THE PROBLEM = Copy, character for character, the lines running from the one with "Write part 4" to the one with "18).build('leg', M['leg_wood'], sf)", ends included. Leave out every other line.

::: DATA SHOWN

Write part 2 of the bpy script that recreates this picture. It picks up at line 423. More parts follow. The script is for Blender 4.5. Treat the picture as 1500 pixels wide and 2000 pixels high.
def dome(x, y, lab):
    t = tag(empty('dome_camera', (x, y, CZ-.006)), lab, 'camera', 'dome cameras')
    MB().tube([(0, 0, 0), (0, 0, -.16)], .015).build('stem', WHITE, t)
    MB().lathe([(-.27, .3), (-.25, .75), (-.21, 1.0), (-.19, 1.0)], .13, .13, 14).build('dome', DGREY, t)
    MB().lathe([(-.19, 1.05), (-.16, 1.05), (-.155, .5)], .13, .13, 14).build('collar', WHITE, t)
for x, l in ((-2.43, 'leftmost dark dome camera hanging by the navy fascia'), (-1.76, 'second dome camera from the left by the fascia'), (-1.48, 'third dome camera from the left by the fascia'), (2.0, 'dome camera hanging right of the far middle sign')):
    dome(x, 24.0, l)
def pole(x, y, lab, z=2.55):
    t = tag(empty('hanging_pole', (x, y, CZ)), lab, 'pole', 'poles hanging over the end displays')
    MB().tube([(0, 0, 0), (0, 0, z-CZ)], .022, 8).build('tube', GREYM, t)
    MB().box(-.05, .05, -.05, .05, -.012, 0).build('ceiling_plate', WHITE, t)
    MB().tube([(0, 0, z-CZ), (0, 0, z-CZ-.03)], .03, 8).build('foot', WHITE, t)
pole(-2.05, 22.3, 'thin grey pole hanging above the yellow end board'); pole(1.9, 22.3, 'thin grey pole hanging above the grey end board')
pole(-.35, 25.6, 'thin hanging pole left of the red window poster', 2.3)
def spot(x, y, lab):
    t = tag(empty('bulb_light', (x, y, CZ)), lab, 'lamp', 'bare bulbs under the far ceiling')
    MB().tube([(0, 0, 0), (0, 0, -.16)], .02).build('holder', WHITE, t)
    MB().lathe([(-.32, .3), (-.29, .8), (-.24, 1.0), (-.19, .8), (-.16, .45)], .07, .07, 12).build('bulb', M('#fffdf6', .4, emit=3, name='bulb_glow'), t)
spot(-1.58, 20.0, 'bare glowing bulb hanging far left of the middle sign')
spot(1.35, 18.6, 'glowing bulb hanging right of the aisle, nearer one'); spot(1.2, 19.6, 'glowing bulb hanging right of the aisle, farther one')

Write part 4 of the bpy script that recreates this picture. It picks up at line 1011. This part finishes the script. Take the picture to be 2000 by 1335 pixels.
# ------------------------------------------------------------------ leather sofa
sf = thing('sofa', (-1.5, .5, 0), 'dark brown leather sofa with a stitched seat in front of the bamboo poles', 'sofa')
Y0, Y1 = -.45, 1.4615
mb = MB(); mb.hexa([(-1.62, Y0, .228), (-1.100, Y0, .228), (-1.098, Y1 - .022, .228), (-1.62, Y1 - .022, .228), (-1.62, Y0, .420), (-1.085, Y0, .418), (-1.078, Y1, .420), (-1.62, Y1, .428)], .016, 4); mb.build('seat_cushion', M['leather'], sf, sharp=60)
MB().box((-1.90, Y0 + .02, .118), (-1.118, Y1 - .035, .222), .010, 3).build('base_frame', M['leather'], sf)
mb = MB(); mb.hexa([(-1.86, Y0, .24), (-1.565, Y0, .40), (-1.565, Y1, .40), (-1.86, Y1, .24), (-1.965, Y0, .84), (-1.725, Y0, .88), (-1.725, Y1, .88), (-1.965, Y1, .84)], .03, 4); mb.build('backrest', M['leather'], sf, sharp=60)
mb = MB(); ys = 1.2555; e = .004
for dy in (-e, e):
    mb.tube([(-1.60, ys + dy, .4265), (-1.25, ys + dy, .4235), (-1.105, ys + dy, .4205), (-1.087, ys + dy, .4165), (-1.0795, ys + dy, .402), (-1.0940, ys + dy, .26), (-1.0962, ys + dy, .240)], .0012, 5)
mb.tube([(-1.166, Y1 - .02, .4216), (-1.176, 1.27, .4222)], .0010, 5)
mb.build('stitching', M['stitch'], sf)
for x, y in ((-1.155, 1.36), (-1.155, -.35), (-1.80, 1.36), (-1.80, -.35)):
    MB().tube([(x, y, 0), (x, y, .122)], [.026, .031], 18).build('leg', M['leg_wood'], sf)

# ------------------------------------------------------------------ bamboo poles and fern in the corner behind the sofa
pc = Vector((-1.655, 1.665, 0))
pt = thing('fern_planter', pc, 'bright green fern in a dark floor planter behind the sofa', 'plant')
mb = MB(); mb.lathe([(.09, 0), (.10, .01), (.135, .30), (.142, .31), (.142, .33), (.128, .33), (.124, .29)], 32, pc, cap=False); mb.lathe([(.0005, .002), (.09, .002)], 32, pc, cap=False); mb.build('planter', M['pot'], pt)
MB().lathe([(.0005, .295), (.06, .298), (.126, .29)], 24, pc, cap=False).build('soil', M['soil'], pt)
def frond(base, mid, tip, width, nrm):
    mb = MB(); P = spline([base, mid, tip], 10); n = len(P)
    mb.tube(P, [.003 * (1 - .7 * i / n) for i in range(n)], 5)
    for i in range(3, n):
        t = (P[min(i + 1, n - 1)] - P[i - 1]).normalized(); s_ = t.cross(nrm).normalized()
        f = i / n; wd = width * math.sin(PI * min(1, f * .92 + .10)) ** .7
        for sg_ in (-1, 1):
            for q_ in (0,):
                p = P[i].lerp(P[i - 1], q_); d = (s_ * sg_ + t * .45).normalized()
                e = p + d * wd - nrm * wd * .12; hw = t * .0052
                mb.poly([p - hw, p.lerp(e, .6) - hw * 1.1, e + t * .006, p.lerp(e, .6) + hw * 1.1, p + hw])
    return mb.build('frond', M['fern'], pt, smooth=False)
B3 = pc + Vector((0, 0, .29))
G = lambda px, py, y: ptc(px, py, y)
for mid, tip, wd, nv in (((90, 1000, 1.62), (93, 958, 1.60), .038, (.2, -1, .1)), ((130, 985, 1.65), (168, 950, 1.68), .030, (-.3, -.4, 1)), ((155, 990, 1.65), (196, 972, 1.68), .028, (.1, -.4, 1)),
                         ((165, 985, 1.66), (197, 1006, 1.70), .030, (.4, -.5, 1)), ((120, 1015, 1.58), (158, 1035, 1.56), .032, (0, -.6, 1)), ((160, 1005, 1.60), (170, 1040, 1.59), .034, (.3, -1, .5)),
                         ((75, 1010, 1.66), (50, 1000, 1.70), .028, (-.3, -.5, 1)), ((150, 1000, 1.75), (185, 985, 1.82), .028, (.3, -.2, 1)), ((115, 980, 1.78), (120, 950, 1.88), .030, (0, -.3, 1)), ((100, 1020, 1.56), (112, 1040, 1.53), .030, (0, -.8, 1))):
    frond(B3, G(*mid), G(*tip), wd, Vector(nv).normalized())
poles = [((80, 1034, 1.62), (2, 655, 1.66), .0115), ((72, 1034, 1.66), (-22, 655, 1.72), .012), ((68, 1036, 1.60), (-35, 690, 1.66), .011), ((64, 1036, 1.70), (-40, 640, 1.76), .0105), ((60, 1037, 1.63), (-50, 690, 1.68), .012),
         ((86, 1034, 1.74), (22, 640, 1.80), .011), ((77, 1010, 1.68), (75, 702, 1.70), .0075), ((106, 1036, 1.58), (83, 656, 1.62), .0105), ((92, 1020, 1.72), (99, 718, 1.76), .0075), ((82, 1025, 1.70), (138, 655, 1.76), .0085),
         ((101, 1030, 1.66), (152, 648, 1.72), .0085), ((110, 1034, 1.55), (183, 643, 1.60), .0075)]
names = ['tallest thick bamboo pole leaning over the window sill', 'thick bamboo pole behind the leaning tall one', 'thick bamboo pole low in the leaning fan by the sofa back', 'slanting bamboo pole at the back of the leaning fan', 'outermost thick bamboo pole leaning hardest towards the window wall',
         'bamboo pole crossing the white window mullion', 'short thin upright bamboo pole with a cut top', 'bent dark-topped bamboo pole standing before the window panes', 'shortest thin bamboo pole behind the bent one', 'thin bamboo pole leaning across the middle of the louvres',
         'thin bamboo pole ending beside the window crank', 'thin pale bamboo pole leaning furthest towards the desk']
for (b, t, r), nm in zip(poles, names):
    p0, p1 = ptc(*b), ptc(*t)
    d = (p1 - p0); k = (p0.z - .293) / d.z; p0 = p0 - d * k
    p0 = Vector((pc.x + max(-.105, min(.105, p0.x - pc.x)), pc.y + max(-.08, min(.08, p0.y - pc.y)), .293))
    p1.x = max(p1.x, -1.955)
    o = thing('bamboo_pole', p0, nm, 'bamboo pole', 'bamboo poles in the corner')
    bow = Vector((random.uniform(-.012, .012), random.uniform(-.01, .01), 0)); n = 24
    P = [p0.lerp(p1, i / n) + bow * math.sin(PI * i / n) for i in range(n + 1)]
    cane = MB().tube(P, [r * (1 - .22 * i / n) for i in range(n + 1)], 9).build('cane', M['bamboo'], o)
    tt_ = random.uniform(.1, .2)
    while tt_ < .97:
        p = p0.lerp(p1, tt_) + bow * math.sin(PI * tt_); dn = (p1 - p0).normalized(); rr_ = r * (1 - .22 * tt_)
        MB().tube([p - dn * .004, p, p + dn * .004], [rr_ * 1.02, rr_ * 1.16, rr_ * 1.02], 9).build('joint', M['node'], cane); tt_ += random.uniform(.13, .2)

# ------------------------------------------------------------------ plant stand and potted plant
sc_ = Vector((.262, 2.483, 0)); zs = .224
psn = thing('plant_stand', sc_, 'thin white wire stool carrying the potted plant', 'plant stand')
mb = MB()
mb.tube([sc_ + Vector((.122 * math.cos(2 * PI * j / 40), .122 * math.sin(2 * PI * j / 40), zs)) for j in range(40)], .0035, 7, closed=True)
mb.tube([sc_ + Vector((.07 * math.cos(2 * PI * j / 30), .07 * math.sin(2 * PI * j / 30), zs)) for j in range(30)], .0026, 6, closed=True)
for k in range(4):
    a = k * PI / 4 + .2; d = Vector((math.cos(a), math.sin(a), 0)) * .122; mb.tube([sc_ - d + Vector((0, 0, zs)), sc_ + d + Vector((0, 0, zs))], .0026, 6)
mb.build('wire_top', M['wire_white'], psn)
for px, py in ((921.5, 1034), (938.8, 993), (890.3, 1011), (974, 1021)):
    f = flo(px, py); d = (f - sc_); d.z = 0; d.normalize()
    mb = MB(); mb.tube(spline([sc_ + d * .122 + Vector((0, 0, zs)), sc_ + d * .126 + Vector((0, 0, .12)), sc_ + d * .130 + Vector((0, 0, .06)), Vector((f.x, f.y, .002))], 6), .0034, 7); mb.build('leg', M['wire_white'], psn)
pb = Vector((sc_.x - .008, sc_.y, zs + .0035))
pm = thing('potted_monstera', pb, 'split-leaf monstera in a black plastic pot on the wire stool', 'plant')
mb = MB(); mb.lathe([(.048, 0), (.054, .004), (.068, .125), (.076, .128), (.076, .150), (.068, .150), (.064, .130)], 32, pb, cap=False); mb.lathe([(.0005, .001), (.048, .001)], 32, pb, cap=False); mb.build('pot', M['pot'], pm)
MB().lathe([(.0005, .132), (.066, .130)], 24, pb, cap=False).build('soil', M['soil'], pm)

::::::

TASK ANSWER =
Write part 4 of the bpy script that recreates this picture. It picks up at line 1011. This part finishes the script. Take the picture to be 2000 by 1335 pixels.
# ------------------------------------------------------------------ leather sofa
sf = thing('sofa', (-1.5, .5, 0), 'dark brown leather sofa with a stitched seat in front of the bamboo poles', 'sofa')
Y0, Y1 = -.45, 1.4615
mb = MB(); mb.hexa([(-1.62, Y0, .228), (-1.100, Y0, .228), (-1.098, Y1 - .022, .228), (-1.62, Y1 - .022, .228), (-1.62, Y0, .420), (-1.085, Y0, .418), (-1.078, Y1, .420), (-1.62, Y1, .428)], .016, 4); mb.build('seat_cushion', M['leather'], sf, sharp=60)
MB().box((-1.90, Y0 + .02, .118), (-1.118, Y1 - .035, .222), .010, 3).build('base_frame', M['leather'], sf)
mb = MB(); mb.hexa([(-1.86, Y0, .24), (-1.565, Y0, .40), (-1.565, Y1, .40), (-1.86, Y1, .24), (-1.965, Y0, .84), (-1.725, Y0, .88), (-1.725, Y1, .88), (-1.965, Y1, .84)], .03, 4); mb.build('backrest', M['leather'], sf, sharp=60)
mb = MB(); ys = 1.2555; e = .004
for dy in (-e, e):
    mb.tube([(-1.60, ys + dy, .4265), (-1.25, ys + dy, .4235), (-1.105, ys + dy, .4205), (-1.087, ys + dy, .4165), (-1.0795, ys + dy, .402), (-1.0940, ys + dy, .26), (-1.0962, ys + dy, .240)], .0012, 5)
mb.tube([(-1.166, Y1 - .02, .4216), (-1.176, 1.27, .4222)], .0010, 5)
mb.build('stitching', M['stitch'], sf)
for x, y in ((-1.155, 1.36), (-1.155, -.35), (-1.80, 1.36), (-1.80, -.35)):
    MB().tube([(x, y, 0), (x, y, .122)], [.026, .031], 18).build('leg', M['leg_wood'], sf)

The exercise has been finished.